Gabriel Chodorow-Reich of Harvard, Owen Zidar of Princeton, and Eric Zwick of the University of Chicago find that the 2017 Tax Cuts and Jobs Act (TCJA) increased business investment and sharply reduced corporate tax revenue but had smaller macroeconomic effects than proponents had predicted. The authors argue that the TCJA raised tangible corporate investment by 8% to 14%, which accounts for almost all the investment boost caused by the act. Provisions that directly encourage capital formation—like accelerated depreciation—deliver more investment per dollar of lost tax revenue than the change in the tax rate. Higher investment did not outweigh the effects of rate cuts on corporate tax receipts, which fell by 40%. The authors estimate that the act raised long-run GDP by less than 1% and labor income by about $750 per employee.
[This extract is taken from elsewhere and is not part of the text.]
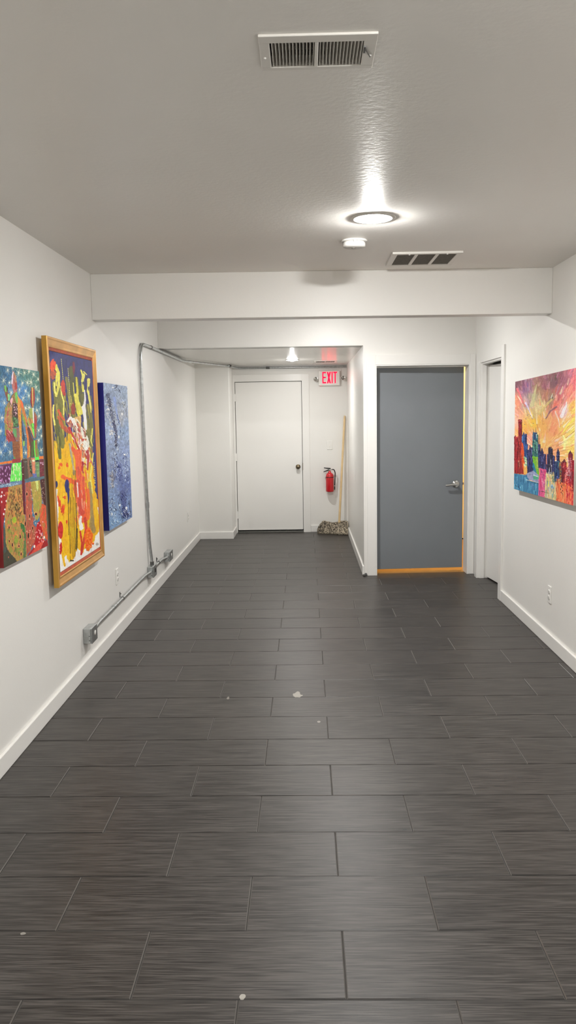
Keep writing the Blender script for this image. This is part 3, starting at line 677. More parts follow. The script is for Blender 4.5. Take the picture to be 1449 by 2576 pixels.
def lin(c): return np.where(c <= .04045, c / 12.92, ((c + .055) / 1.055) ** 2.4)
GAIN = 1.30
def canvas_mesh(name, art, xw, xf, y0, y1, z0, z1, side_cols, parent=None, relief=.0012):
    """box canvas on a side wall: front face at x=xf carries the paint. y0 = left side of the picture as you look at it"""
    nu, nv = art.nu, art.nv; sgn = 1 if xf > xw else -1
    ys = y0 + (y1 - y0) * art.U; zs = z1 + (z0 - z1) * art.V
    xs = xf + sgn * np.clip(art.H, -1, 3) * relief
    xs[0, :] = xf; xs[-1, :] = xf; xs[:, 0] = xf; xs[:, -1] = xf
    co = np.stack([xs, ys, zs], -1).reshape(-1, 3)
    back = [(xw, y0, z1), (xw, y1, z1), (xw, y1, z0), (xw, y0, z0)]
    fc = [(xf, y0, z1), (xf, y1, z1), (xf, y1, z0), (xf, y0, z0)]
    N = nu * nv; co = np.concatenate([co, np.array(fc), np.array(back)])
    i = np.arange(nv - 1)[:, None] * nu + np.arange(nu - 1)[None, :]
    q = np.stack([i, i + nu, i + nu + 1, i + 1], -1).reshape(-1, 4)
    if (y1 > y0) != (sgn > 0): q = q[:, ::-1]
    sides = np.array([[N + k, N + (k + 1) % 4, N + 4 + (k + 1) % 4, N + 4 + k] for k in range(4)] + [[N + 4, N + 5, N + 6, N + 7]])
    F = np.concatenate([q, sides]); nf = len(F)
    me = bpy.data.meshes.new(name); me.vertices.add(len(co)); me.vertices.foreach_set('co', co.ravel().astype(np.float32))
    me.loops.add(nf * 4); me.loops.foreach_set('vertex_index', F.ravel().astype(np.int32))
    me.polygons.add(nf); me.polygons.foreach_set('loop_start', (np.arange(nf) * 4).astype(np.int32)); me.polygons.foreach_set('loop_total', np.full(nf, 4, np.int32))
    me.materials.append(M['art']); me.materials.append(side_cols)
    mi = np.zeros(nf, np.int32); mi[-5:] = 1; me.polygons.foreach_set('material_index', mi)
    me.update(calc_edges=True)
    col = np.ones((len(co), 4), np.float32); col[:N, :3] = np.clip(lin(np.clip(art.C, 0, 1)) ** 1.08 * GAIN, 0, .9).reshape(-1, 3)
    ca = me.color_attributes.new('paint', 'FLOAT_COLOR', 'POINT'); ca.data.foreach_set('color', col.ravel())
    o = bpy.data.objects.new(name, me); COL.objects.link(o)
    if parent is not None: o.parent = parent; o.matrix_parent_inverse = Matrix.Translation(-Vector(parent.location))
    return o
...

They conclude that “extending all or most of the provisions in the Tax Cuts and Jobs Act and letting the rate cut remain will be costly relative to the growth effects these tax cuts buy.”
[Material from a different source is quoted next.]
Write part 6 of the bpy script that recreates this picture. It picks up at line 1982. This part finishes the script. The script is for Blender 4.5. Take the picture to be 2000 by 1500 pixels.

Using data from 1994 to 2023, Steven Sharpe and Antonio Gil de Rubio Cruz of the Federal Reserve Board find that a simple macroeconomic model of aggregate S&P 500 earnings, along with GDP forecasts and dollar exchange rate changes, can predict large and statistically significant errors in Wall Street analysts’ forecasts for corporate earnings. Specifically, the difference between the macro model forecasts and aggregated analyst forecasts predicts 50% of the analysts’ current quarter forecast errors and roughly 40% of quarter-ahead forecast errors. Analyst forecast errors predicted by the macro model in turn have predictive power for three-month stock returns. Moreover, the analyst forecasts are uncorrelated with the macro model forecasts, indicating that analysts do not fully account for available macroeconomic information.
Q: “So how has your confidence in the ability to get inflation on that path back to 2% changed this year?”
A: “Well, it has been a bit of a journey, right? Because we saw those very low readings in the last six months of last year, which I felt at the time and many observers did, was probably giving an overly optimistic read of the disinflationary underlying disinflationary trend," says John Williams, president of the Federal Reserve Bank of New York.
"Then we got those pretty high readings early in the year, which some of that seemed to be also unusual, not representing a trend. I feel like the past three months—and I would include in June, based on what we’ve seen—seems to be getting us closer to a disinflationary trend that we’re looking for. In terms of the confidence, I think these are positive signs. I would like to see more data to gain further confidence inflation is moving sustainably towards our 2% goal. We’ve got a few good months now. We had some months that weren’t good on inflation. So I definitely want to see the data continue to show signs that we’re moving sustainably to 2% to have greater confidence in that."